Task brief> Look through the records below, count the lines with the word "from", and reply with only the number.

Data records>

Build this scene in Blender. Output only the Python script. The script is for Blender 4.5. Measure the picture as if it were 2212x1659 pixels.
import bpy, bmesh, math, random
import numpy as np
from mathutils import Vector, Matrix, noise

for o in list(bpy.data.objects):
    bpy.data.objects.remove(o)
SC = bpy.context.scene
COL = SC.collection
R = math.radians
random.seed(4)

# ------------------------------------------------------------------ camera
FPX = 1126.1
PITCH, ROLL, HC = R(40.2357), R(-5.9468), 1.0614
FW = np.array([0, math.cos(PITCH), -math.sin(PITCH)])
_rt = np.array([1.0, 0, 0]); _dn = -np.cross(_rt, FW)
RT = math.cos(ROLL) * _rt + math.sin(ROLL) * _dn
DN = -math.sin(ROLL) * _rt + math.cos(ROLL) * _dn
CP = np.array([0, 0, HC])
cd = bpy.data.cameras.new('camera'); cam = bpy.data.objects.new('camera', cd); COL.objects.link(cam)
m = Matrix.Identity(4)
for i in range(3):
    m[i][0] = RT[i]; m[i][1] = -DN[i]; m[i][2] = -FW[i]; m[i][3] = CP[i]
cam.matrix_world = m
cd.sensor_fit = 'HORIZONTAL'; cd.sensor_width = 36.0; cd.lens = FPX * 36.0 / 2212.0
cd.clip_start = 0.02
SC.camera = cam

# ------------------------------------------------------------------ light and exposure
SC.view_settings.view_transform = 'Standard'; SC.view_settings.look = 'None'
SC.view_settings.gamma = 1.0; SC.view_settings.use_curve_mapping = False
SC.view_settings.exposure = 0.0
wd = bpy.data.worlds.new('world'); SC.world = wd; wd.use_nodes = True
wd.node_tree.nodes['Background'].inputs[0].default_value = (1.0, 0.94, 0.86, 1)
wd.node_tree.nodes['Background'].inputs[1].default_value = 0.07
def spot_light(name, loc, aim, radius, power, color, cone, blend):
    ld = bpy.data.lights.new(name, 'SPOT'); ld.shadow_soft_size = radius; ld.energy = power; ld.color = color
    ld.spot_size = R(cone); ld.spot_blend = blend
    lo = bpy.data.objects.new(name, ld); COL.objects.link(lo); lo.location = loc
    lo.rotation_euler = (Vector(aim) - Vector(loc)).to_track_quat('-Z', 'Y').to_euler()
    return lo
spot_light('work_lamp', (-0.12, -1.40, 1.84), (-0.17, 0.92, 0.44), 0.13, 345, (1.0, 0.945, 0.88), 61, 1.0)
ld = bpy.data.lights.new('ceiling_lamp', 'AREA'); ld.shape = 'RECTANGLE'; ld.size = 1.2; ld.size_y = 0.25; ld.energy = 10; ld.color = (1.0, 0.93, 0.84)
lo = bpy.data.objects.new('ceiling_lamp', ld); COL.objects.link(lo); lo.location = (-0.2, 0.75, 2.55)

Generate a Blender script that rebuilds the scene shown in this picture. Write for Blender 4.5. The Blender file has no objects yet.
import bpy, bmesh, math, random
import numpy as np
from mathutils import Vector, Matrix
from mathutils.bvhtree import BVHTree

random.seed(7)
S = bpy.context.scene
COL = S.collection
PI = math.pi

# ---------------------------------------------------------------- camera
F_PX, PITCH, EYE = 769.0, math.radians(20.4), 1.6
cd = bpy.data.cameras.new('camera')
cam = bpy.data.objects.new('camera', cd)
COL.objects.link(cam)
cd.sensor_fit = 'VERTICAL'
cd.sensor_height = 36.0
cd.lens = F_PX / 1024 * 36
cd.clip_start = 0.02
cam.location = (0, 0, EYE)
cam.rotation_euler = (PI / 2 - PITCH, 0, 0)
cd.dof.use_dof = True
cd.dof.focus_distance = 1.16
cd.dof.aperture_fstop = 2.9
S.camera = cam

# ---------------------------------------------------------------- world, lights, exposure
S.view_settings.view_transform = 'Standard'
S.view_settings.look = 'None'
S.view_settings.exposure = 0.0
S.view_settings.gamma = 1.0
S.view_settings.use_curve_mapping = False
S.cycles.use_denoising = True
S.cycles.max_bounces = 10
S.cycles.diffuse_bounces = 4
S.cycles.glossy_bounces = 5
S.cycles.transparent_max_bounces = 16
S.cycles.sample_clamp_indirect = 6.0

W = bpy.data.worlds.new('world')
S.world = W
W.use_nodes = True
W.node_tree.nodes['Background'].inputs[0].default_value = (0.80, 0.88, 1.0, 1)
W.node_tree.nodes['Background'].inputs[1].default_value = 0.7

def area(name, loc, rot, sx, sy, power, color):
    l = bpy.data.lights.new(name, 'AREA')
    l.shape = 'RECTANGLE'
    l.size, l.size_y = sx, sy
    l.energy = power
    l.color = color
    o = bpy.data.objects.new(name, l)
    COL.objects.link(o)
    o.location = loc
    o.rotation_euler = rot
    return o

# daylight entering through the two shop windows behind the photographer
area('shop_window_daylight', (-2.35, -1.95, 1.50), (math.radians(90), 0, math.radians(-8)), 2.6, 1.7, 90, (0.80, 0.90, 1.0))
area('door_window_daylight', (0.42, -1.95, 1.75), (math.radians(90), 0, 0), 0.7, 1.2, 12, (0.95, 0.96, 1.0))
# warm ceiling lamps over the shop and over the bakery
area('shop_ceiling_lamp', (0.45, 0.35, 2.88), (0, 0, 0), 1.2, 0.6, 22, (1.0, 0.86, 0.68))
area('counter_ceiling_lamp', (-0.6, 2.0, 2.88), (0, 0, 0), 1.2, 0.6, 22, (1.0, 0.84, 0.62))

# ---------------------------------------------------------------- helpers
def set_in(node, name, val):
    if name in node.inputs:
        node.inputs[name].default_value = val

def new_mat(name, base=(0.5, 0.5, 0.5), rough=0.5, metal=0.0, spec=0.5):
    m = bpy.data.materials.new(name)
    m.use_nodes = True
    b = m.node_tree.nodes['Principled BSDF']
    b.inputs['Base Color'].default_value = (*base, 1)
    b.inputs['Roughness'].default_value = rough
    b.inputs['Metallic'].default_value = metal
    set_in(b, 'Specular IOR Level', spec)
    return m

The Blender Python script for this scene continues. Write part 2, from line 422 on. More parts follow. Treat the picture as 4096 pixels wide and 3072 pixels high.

Exercise answer> 4